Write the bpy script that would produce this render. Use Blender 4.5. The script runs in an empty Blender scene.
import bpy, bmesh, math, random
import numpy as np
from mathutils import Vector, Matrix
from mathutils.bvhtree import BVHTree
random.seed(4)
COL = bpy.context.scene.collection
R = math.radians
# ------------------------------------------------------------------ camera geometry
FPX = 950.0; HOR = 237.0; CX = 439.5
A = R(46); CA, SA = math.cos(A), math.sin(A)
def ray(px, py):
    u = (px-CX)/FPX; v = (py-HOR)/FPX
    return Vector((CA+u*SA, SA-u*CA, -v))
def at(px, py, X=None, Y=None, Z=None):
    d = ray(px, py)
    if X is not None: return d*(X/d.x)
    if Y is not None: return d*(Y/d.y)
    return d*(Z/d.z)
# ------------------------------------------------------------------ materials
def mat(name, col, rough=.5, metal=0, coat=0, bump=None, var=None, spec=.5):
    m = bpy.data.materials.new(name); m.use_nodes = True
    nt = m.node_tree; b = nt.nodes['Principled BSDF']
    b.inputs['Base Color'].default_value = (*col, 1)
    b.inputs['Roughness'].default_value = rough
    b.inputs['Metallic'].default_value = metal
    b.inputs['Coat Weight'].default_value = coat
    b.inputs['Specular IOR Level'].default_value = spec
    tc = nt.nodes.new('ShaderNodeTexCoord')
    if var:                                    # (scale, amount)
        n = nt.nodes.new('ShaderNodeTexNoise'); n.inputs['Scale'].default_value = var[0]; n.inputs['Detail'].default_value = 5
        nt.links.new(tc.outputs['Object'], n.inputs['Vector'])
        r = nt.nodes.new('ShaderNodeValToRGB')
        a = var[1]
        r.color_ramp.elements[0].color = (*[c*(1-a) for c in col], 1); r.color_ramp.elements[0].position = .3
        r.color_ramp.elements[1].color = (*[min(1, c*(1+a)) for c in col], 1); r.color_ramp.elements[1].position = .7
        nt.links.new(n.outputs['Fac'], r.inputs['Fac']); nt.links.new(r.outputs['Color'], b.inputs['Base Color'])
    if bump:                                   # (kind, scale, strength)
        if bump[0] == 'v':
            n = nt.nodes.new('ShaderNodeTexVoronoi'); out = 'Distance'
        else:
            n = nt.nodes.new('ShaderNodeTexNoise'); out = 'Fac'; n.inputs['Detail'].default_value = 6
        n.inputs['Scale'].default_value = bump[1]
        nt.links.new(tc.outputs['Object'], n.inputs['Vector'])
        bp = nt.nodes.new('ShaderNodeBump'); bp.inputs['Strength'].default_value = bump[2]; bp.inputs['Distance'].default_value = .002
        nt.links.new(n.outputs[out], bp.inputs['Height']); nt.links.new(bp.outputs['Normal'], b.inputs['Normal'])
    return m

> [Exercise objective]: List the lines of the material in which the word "scene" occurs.

> [Full response]:
Write the bpy script that would produce this render. Use Blender 4.5. The script runs in an empty Blender scene.
COL = bpy.context.scene.collection